The truth is, there is no material evidence that would convince me. I could always argue that the evidence is purely natural. Anything in the natural world can be argued away as natural. Any cicumstance can be argued as coincidence or yet-to-be-explained. It’s self protecting logic. The same kind that is used by some revealed relgions. Atheists love it because they know this deep down inside. They know they can always win an argument with it because even if they can’t produce a reason for something they can always default to “just because we don’t understand it now doesn’t mean you should immediately jump to God did it, there probably is a perfectly natural cause we just have yet to discover. We don’t know everything and we don’t claim to know everything.”

The truth is, they are right for the most part. Anything in the natural world can be explained naturally. It’s the ultimate motivation that is still in question.

Faith turns out to be, of all things, the best and only way to a deity. You need to have faith in a deity. As I said above, you view the objective world through a subjective lens. By having faith in a deity you see the world around you in a new light. What was before just a natural process now becomes divinely inspired or motivated. It’s easy for an atheist to pass this kind of thinking off as delusional. Because they don’t see it. They lack the faith to believe it. So that is actually the doorway as it turns out. If you deny it you’ll never see it.
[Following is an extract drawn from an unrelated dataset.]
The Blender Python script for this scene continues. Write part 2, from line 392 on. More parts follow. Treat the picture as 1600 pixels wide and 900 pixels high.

From an atheist worldview it may sound crazy but it’s true. It’s as simple as a change of perspective. Like viewing the world in infrared instead of visiable light.
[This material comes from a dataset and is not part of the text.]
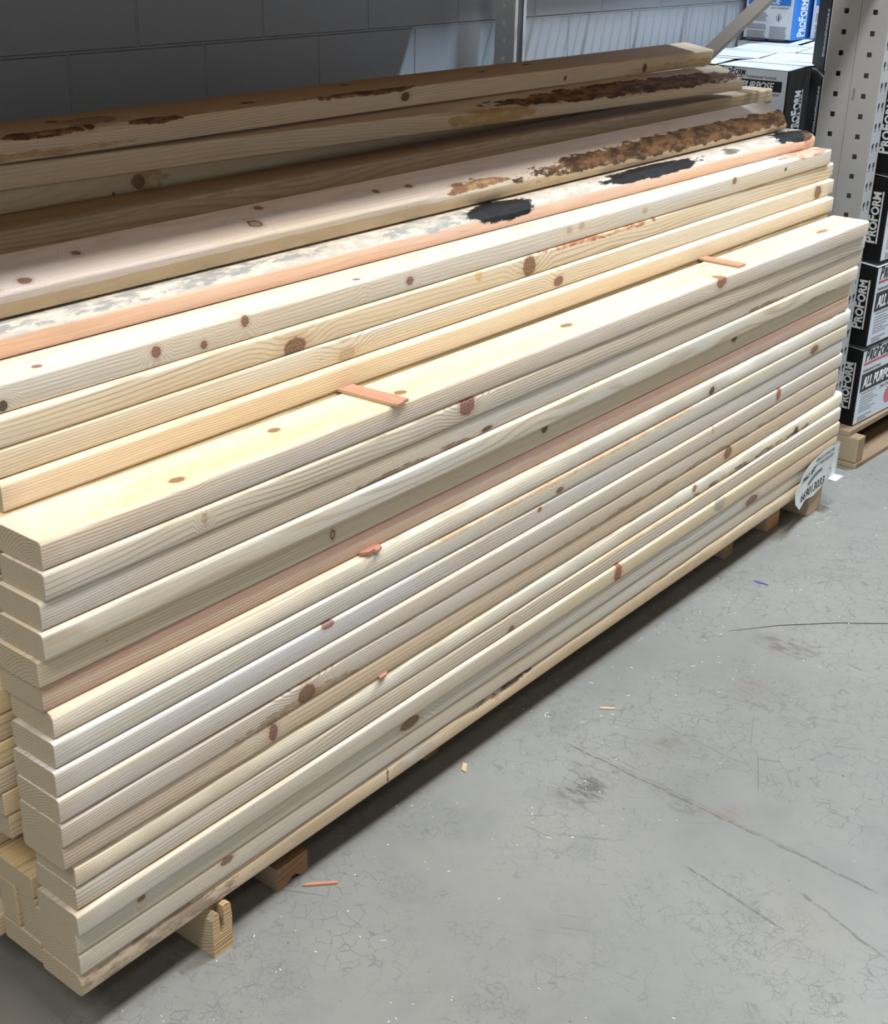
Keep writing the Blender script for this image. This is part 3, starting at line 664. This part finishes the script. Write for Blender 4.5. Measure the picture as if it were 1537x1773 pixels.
# sawdust and tiny chips: uncountable
rnd = random.Random(11)
bm = bmesh.new()
for i in range(260):
    a = rnd.random()
    x = rnd.uniform(-.2, 3.0); y = -abs(rnd.gauss(0, .28)) + .05
    if y < -1.1: continue
    l = rnd.uniform(.0006, .0028) * (1.9 if rnd.random() < .1 else 1); w = rnd.uniform(.0003, .0008); an = rnd.uniform(0, math.pi)
    M = Matrix.Translation((x, y, FLOOR + .0006)) @ Matrix.Rotation(an, 4, 'Z') @ Matrix.Rotation(rnd.uniform(-.2, .2), 4, 'X')
    add_box(bm, -l, l, -w, w, -.0003, .0003, rot=M)
for i in range(16):
    x = rnd.gauss(2.33, .05); y = rnd.gauss(-.04, .02); l = rnd.uniform(.0006, .0022)
    M = Matrix.Translation((x, y, FLOOR + .0006)) @ Matrix.Rotation(rnd.uniform(0, 3), 4, 'Z')
    add_box(bm, -l, l, -.0007, .0007, -.0003, .0003, rot=M)
o = mesh_obj('sawdust', bm, plain('sawdust_pale', lin(226, 220, 204), .7)); tag(o, 'tiny pale wood shavings and dust scattered on the concrete floor', 'sawdust', kind='stuff')

# ------------------------------------------------------------------ wall of painted concrete block
t = NT('painted_block_wall')
co = t.coord()
s = t.sep(co)
bv = t.comb(t.math('ADD', s[0], -1.1320 + 8.12), t.math('ADD', s[2], -1.055 + 4.06), 0.0)
br = t.n('ShaderNodeTexBrick'); t.put(br.inputs['Vector'], bv)
br.offset = .5; br.offset_frequency = 2; br.squash = 1
br.inputs['Color1'].default_value = (.35, .385, .43, 1); br.inputs['Color2'].default_value = (.34, .375, .42, 1); br.inputs['Mortar'].default_value = (.34, .365, .40, 1)
br.inputs['Scale'].default_value = 1; br.inputs['Mortar Size'].default_value = .005; br.inputs['Mortar Smooth'].default_value = .6
br.inputs['Brick Width'].default_value = .406; br.inputs['Row Height'].default_value = .203
n1 = t.noise(co, 25, 5, .7)
c = t.mix(t.mr(n1, .3, .7, 0, .12), br.outputs['Color'], (.27, .29, .32))
t.l(c, t.b.inputs['Base Color']); t.b.inputs['Roughness'].default_value = .38
nb = t.bump(t.math('MULTIPLY', br.outputs['Fac'], -1.0), .9, .006)
nb = t.bump(t.noise(co, 90, 4, .7), .35, .0015, nb)
t.l(nb, t.b.inputs['Normal'])
bm = bmesh.new(); add_box(bm, -6, 12, 1.40, 1.6, FLOOR, 7.0)
o = mesh_obj('wall_back', bm, t.m); tag(o, kind='structure')

# ------------------------------------------------------------------ pallet rack
def steel(name, c, rough=.42):
    t = NT(name); co = t.coord()
    n = t.noise(co, 7, 5, .65); n2 = t.noise(t.vm('MULTIPLY', co, (30, 30, 8)), 1, 4, .7)
    cc = t.mix(t.mr(n, .35, .7, 0, .35), lin(*c), tuple(x * .82 for x in lin(*c)))
    cc = t.mix(t.mr(n2, .68, .76, 0, .5), cc, lin(110, 108, 104))
    t.l(cc, t.b.inputs['Base Color']); t.b.inputs['Roughness'].default_value = rough
    return t.m
rack_m = steel('rack_paint', (168, 170, 172))
brace_m = steel('brace_paint', (206, 204, 202))
def punched(bm, xb, zb, solid, place):
    """grid plate; cell (i,j) left out when not solid(i,j)"""
    V = {}
    def v(i, j):
        if (i, j) not in V: V[(i, j)] = bm.verts.new(place(xb[i], zb[j]))
        return V[(i, j)]
    for i in range(len(xb) - 1):
        for j in range(len(zb) - 1):
            if solid(i, j): bm.faces.new((v(i, j), v(i + 1, j), v(i + 1, j + 1), v(i, j + 1)))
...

There are of course those that would try to test faith, but they’re really just testing the claims of an individual or of a revealed religion. When those claims fail the test often the entire religion including the belief in a deity are thrown out. But I say again, throw out only the specific claim. If the claim is that praying can heal the sick, that can be tested. I generally believe that such a deity probably sees all these claims being made but never made them itself. Like a couple kids going around saying “my dad can beat up your dad” when such dads never made these claims themselves and would never follow through with them just because their kid made them. I see this with religious people all the time, they go around threatening other people with claims they were told by others that were told by others and so on. And those are generally considered the good claims because they came from a holy book. Yet we know very little about the book and the motivations of those who wrote it. Worse are the people who make original claims which we know they are just pulling out of their ass because they aren’t written in any so called holy book and we’ve never heard them before. The person is just angry or believes some easily refuted thing. A lot of judgement gets passed around like this. A lot of hellfire talk whenever someone encounters someone or something they don’t personally like. As I said before, when we deal with other people it’s better to deal in objective terms we all agree on rather than subjective emotional reactions. Religious claims get thrown around like battle axes with dull edges because they aren’t actually backed up by a diety.

This is why I see revealed religion as a failure and a con job.

So I am not a fan of revelaed religions, as you can tell. They make a lot of claims about morality, history, the world and the nature of a deity. I like to use my own senses and my own capacity to reason. I like science and the discoveries we make using it. Some of which refute religious claims. But I cannot call myself an atheist, even if it turns out that I agree with most atheists most of the time and get extremely frustrated with religious people. For me, the failures of atheism are personal and may not apply to others, but it’s me I live with.